CLUB SAW GETS A MAKEOVER
Party central for creative class sticks to punk roots
It was close to midnight when I arrived at Club SAW one recent Saturday night, and I hardly recognized the place.
From the Nicholas Street entrance, a short walk from the LRT’s Rideau Station, I could hear a DJ spinning some of the most effervescent tunes in pop music as coloured lights bounced around the room. I recognized a few of the beaming faces on the packed dance floor, and a few more in the crowd gathered around the bar. In other words, the place was hopping.
Like many live-music fans in Ottawa, I recalled the basement space at Arts Court as a dark, awkward area at the bottom of a dark, narrow staircase that, for decades, played host to punk and indie bands and a few dozen of their all-ages fans.
What a difference a well-thoughtout renovation makes. As part of the multimillion-dollar renovation to the Arts Court building (which also resulted in the spanking new Ottawa Art Gallery), the artist-run SAW Gallery got a makeover that gives it four times more exhibition space, a welcoming courtyard entrance, far better accessibility and dramatic improvements to the basement nightclub.
There, Club SAW has been transformed into a state-of-the-art multidisciplinary venue and pop-up gallery dedicated to performances, parties and other cultural happenings. Its capacity has almost tripled, with room for more than 280 people standing, or 100 seated in rows of chairs.
But neither weddings nor corporate events will take place within its walls, vowed curator Jason St-Laurent during a daytime tour of the new facility.

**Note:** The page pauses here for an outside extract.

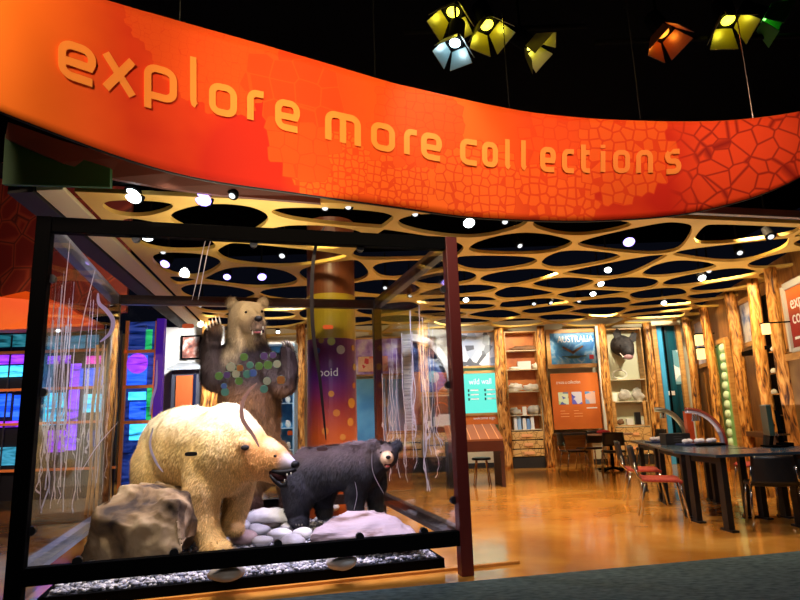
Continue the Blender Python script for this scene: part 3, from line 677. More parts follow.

“We were really lucky in the sense that we got some federal funding through the cultural spaces program so it’s important for us to make sure this venue would always be for cultural purposes,” he said. “Venues can get addicted to wedding-reception revenue and then that fills your weekends for months and months. We didn’t want that to happen here.”
Instead, in the four months it’s been open, Club SAW has become party central for Ottawa’s creative class. Music promoters, including Spectrasonic and Debaser, are booking shows. Festivals are hosting parties. Films are being screened. Books, albums, plays and art projects are being launched, sharing the calendar with educational and networking activities such as workshops and conferences.
On the first night I was there, the event was a joint after-party celebrating the end of two festivals: the Ottawa International Animation Festival and the NAC’s Mòshkamo festival of Indigenous arts. Partygoers flowed from Club SAW to the gallery space upstairs, and through the hallways into the exhibition spaces, party rooms and terraces of the Ottawa Art Gallery.
Between the two facilities, there were multiple DJs and several art exhibits to check out, including the often graphic images of the SAW Gallery’s first showing in the revamped gallery, Sex Life: Homoeroticism in Drawing.
As the title suggests, Sex Life is a collection of drawings by nine Canadian and international artists that leaves little to the imagination when it comes to gay sex. The level of explicitness — not to mention the number of erect penises — is bold for a public space in Ottawa.
But that’s a key part of the master plan for the SAW Gallery.
“I wouldn’t say there was a fear in the community that we would institutionalize but it can happen when someone renovates and expands,” St-Laurent said. “We were pretty adamant about not losing our punk spirit so we decided to open our centre with this exhibition to set the tone for the new centre. We haven’t changed very much and we still take programming risks.”
Still, for live music fans, the best part is the great-sounding performance space. According to the curator, that concept dates back to SAW’s 1973 origin as the Sussex Annex Works, when it was located in the same Sussex Drive building as the legendary Café Le Hibou. In the early years, it moved from Sussex to the ByWard Market to Rideau Street, settling in the basement of Arts Court in the late ’80s. “There’s always been this relationship to the music scene,” St-Laurent said. “It’s fairly unusual to have a nightclub with an artist-run centre but it was always part of the SAW multidisciplinary spirit of music and art coming together in one venue.”
While the underground spirit remains, the dank basement vibe is gone, thanks to a wall of glass doors at the entrance that can be opened onto the new courtyard. Other improvements to the club include the latest digital sound and video-projection equipment, a backstage green room, complete with mirrors and a shower, a raised stage, and the bar itself, proceeds of which will help fund projects that may not be eligible for public funding. Accessibility is also greatly improved, including elevators, a wheelchair ramp and an adult-changing table in one of the all-gender washrooms.
The next phase will see the opening of the SAW Gallery’s Nordic Lab, a research and production space for artists, both Indigenous and non-Indigenous, from circumpolar nations. It will house the new Annie Pootoogook Studio and be equipped with digital workstations, screen-printing equipment and a large-format photography printer.